退職日後、他社へ就業しない場合は、以下のいずれかの健康保険に新たに加入します。どの保険に加入するかは、就業の状況、収入等によりますので、要件などの確認が必要です。
<退職後、他社へ就業しない場合>
1.配偶者等の被扶養者となる
就業しない場合や扶養の範囲内で働く場合を指します。ただし、雇用保険の基本手当等が受給できる場合は日額で判断しますので、基本手当日額が3,611円を超えるときは被扶養者になれません。
2.国民健康保険に加入
国民健康保険に加入するには、退職した従業員が退職日の翌日から14日以内にお住まいの市区町村で手続きを実施する必要があります。国民健康保険の場合、離職理由によって保険料を軽減されることがあり、保険料額は住所地の市区町村の窓口で試算してもらえます。
3.健康保険の任意継続
被保険者が会社を退職して資格を喪失した後でも、引き続き個人で被保険者の資格を継続できます。
(1)退職日までに継続して2ヶ月以上の被保険者期間がある
(2)任意加入の上限は2年間
(3)資格喪失日から20日以内に、任意継続の手続きを行う
会社に在籍しているときは会社と本人で保険料を半分ずつ負担していましたが、任意継続の保険料は、本人が全額を負担することになります。
住民税の手続き
住民税は、毎年6月から翌年5月までの間、給与から控除しています(特別徴収)。従業員が退職により住民税の特別徴収ができなくなった場合、会社が郵送またはeLTAXにて従業員の住所地の市区町村に「給与所得者異動届出書」を提出します。
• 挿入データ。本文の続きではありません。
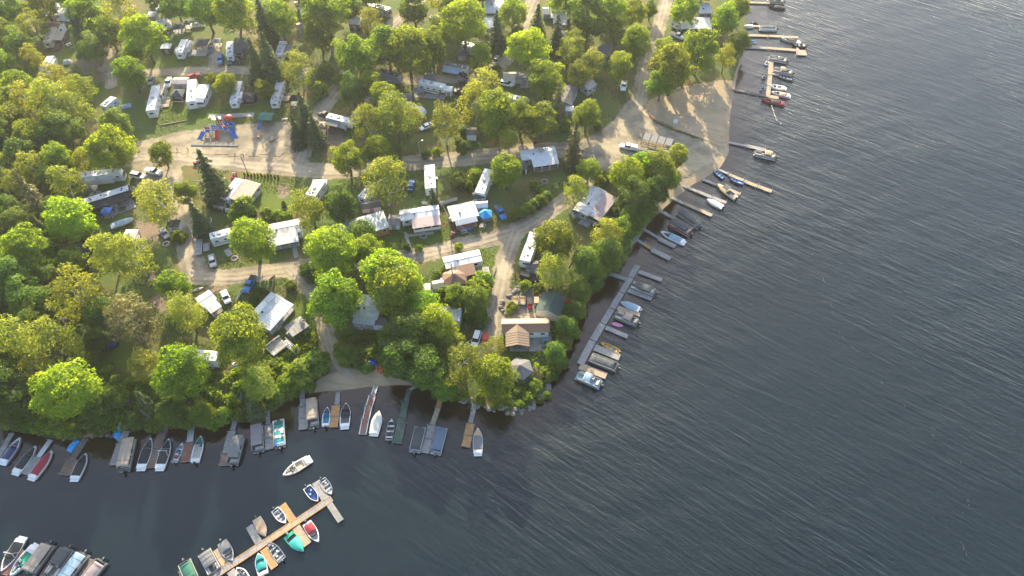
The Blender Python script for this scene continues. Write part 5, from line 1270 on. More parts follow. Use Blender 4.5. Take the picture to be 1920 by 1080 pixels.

1月以降に退職する場合は、5月分までの残りの住民税を一括徴収する必要がありますので、最後の給与で控除することを従業員に必ず伝えましょう。
一括徴収や転職先の会社での特別徴収の継続をしない場合は、住民税の未徴収税額は普通徴収となり、市区町村から退職者本人へ納付書が送付されます。
源泉徴収票の作成
年の途中で退職した人については、その年の1月から退職時までの給与、所得税、社会保険料額について「給与所得者の源泉徴収票」を作成し、退職後1ヶ月以内に本人に送付します。
退職手当を支給する時は、「退職所得の受給に関する申告書」を提出してもらいます。この申告書を提出している場合、申告書を提出していない場合の税率20.42%と比べて退職所得の税額は低くなります。退職手当を支払った場合は、「退職所得の源泉徴収票・特別徴収票」を退職後1ヶ月以内に本人に送付します。
テレワークにおける退職手続きのポイント
退職に関する手続きは、紙の届出様式に記入し、窓口提出や郵送する方法だけでなく、すべての手続きにおいて電子申請が可能です。電子申請はウェブで完結するため、出社の必要なく、テレワーク勤務に適しています。公文書は紙ではなく、電子公文書で交付されるため、ペーパーレス化につながります。
e-Gov、eLTAXを利用して直接申請できますが、クラウド人事労務ソフトから連動して電子申請も可能です。マイナンバーなど大切な個人情報を取り扱うため、端末上にデータを残さなくて済むクラウド人事労務ソフトの活用は、テレワーク勤務時の個人情報保護やセキュリティ対策にもなるでしょう。
おわりに
従業員の退職が確定したタイミングで人事担当者は退職手続きをスピーディに進め、必要な書類を早めに退職者に渡すようにしましょう。
退職後、退職者本人が行うべき手続きもあるため、会社の手続きミスや遅れにより、退職者に迷惑がかからないようにしたいものです。